Cancelling flights because of lack of crews when you are paying them FAR BELOW market wages DOES NOT COUNT as a shortage, just a bad business plan.

When major airlines, who are paying their crews somewhat appropriate compensation (I said somewhat, not optimum), start cancelling flights because their classes go unfilled, then yea, that's a shortage.

But you won't see that.

Nu
 
And the 1500 hour rule will never happen. The airlines won't allow it. They'll throw enough money at the problem to make it go away. Mark my words. There will be a so called cutout for certain exceptions to the 1500 hour rule making it null and void. Just like they are doing for the flight time and duty time regs. Apparently cargo and charter pilots are getting thrown under the bus. Money talks, safety and common decency in scheduling pilots walks I suppose.

The ATP requirement is LAW, not a rule and there's nothing the faa can do about it. The airlines already tried and failed to influence the ATP law.

The Flight/Rest/Duty rules are intact. The airlines already tried to change them and failed. And, if the FAA tries too mess with them too much, Congress will simply make a law changing them to what Congress wants. The law says the Flight/Duty/Rest goes into effect before 1 Aug.
 
The law says the Flight/Duty/Rest goes into effect before 1 Aug.
Yes with a two year time frame to implement, just like 135 scheduled commuter converting to 121 back in 1996
 
I think NuGuy says there will never be a pilot shortage just a shortage of pilots pilots willing to work for crappy pay and benies...I agree.
 
I'm almost sure there will be some loophole that corporate america, in this case the airline industry, will create to allow these flight schools that promise the world but deliver a pile of sh*t, to circumvent the 1500 ATP requirement and allow 800 hour or less kids to continue flooding the market in order to keep cockpits staffed with a body. After all, what corporate america wants, corporate america gets!

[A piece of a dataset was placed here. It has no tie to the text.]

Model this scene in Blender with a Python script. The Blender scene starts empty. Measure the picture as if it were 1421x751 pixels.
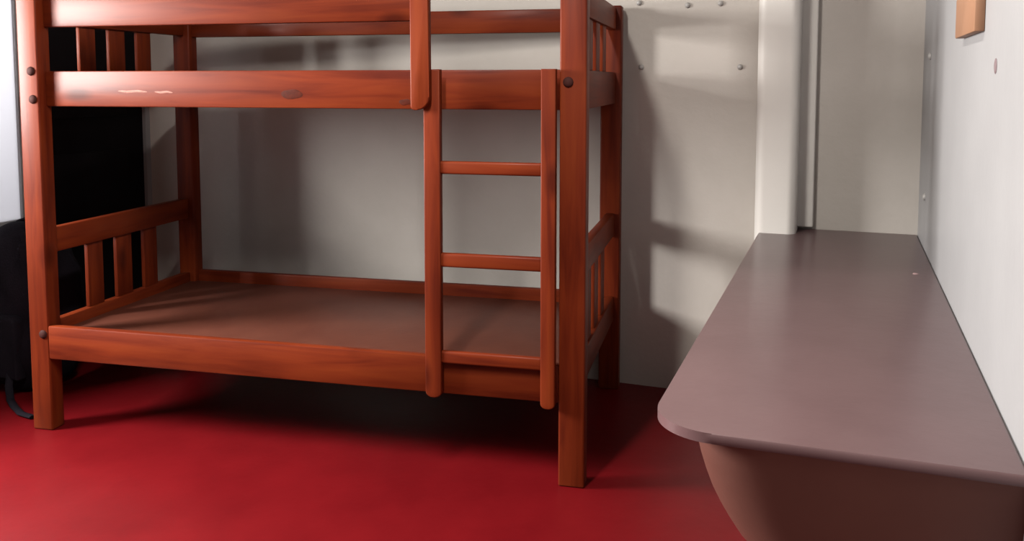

For instance, the Obama appointed NMB decided to scrap the current union drive process in which you need a majority of WORKERS to vote yes for a union, not a majority of VOTES. But that wasn't what corporate america wanted so what do they sneak in the FAA reauthorization bill? You guessed it, back to the old archaic way in which if out of a 1,000 employee group, 400 vote FOR a union, and 300 vote AGAINST a union and 300 are so complacent and worthless that they don't vote at all, who wins? Yes, the 300 who voted AGAINST even though 400 voted FOR. If this is not something from the twilight zone, I don't know what is. And how anybody can support this process is absolutely unbelievable.